22 Şubat darbesinden önce Aydemir ile işbirliği yaptığı iddia edilen Türkeş, Talat Aydemir'in 21 Mayıs'ta yapacağı darbenin karşısında yer alır. Hatta bu darbenin önlenmesinde Türkeş ve arkadaşlarının önemli rolü olduğu söylenir. Mehmet Niyazi Özdemir, bu olayı Dündar Taşer'e (Dündar Taşer: Türkeş'in yakın arkadaşı, 27 Mayıs darbesinin komutanlarından biri, binbaşı. Milliyetçi hareketin öncülerinden biri) dayanarak şöyle aktarıyor: "21 Mayıs 1963'ten önce Türkeş, Muzaffer Özdağ, Numan Esin Talat Bey, Fethi Gürcan, Bahtiyar Yalta buluştular. Türkeş'le Talat Bey yukarıya çıktı, diğer dördünü aşağıda bıraktılar. Talat Bey diyor ki: 'Ben Türkiye'nin en güçlü albayıyım emrime gir darbe yapalım.' Türkeş Bey de diyor ki: 'Hayır, ben darbeyle bu memlekete hizmet edileceğine inanmıyorum.' Tabii bu mahkemede, birinci Mamak mahkemesinde bu darbeyle alakalı Türkeş de yakalanmıştı. Türkeş bunu mahkemede anlattı. Hâkim Talat Bey'e sordu. Talat Bey dedi ki, 'Gerçekten doğrudur. O, Türkiye'de huzur derneğine döndü ben darbeye'; yani Türkeş'i peşinden sürüklemeye tenezzül etmedi, 'Ben darbe yoluna saptım, Türkeş Bey huzur derneğine saptı.' dedi."
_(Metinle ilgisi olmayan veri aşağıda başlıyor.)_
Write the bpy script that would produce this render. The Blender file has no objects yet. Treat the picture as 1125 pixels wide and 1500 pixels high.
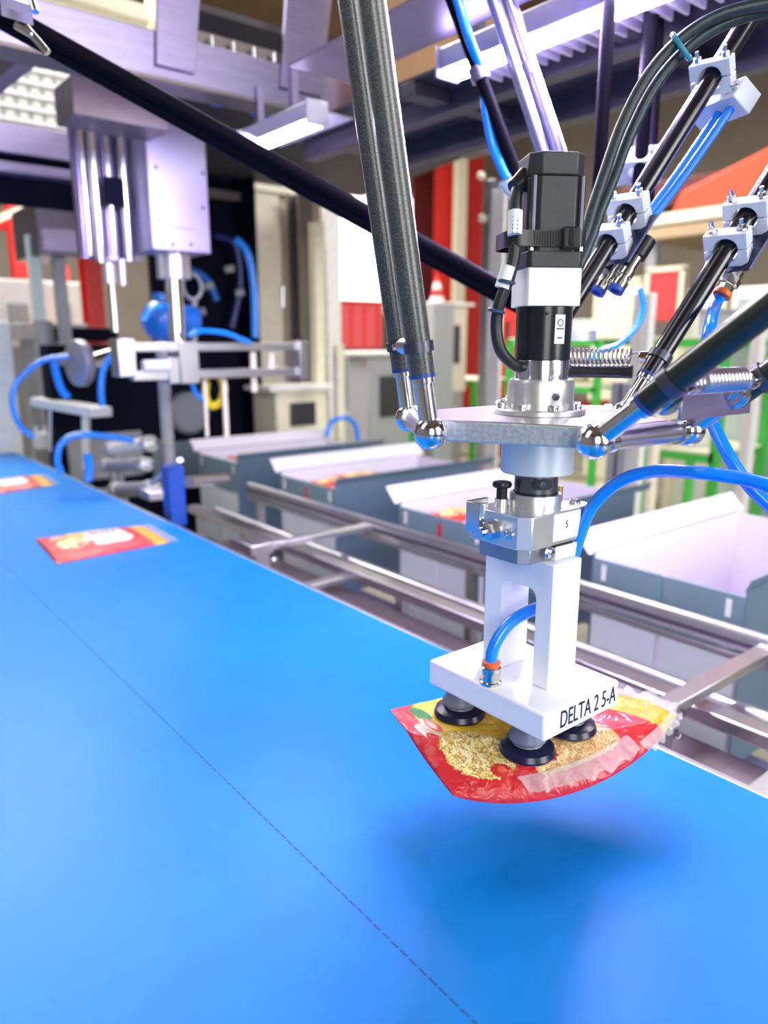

Darbeci Albay Talat Aydemir

27 Mayıs 1960 darbesini gerçekleştiren örgütün ilk öncülerinden olan Kurmay Albay Talat Aydemir, Milli Birlik Komitesi (MBK) içinde yer alamamıştı. Ancak darbeden üç ay sonra Ankara'daki Harp Okulu Komutanlığı'na atandı. Bu çok kritik bir görevdi. Görev Aydemir'i kesmemiş olacak ki iki kez daha darbe girişiminde bulundu. Birincisi 22 Şubat 1962'deki başarısız darbe girişimiydi. Aslında başarılı olmaya ramak kalmıştı ancak yolunda gitmeyen birkaç ufak şey Aydemir'in geri adım atmasına neden oldu. İsmet İnönü ile yaptığı pazarlıklar sonucu affedilen Aydemir, 21 Mayıs 1963'te ikinci bir darbe girişiminde daha bulundu. Yine başarılı olamadı ve yargılanarak idam edildi. Aydemir'in bu darbe girişimlerinin ardındaki asıl neden 27 Mayıs'ın sürdürülmesiydi.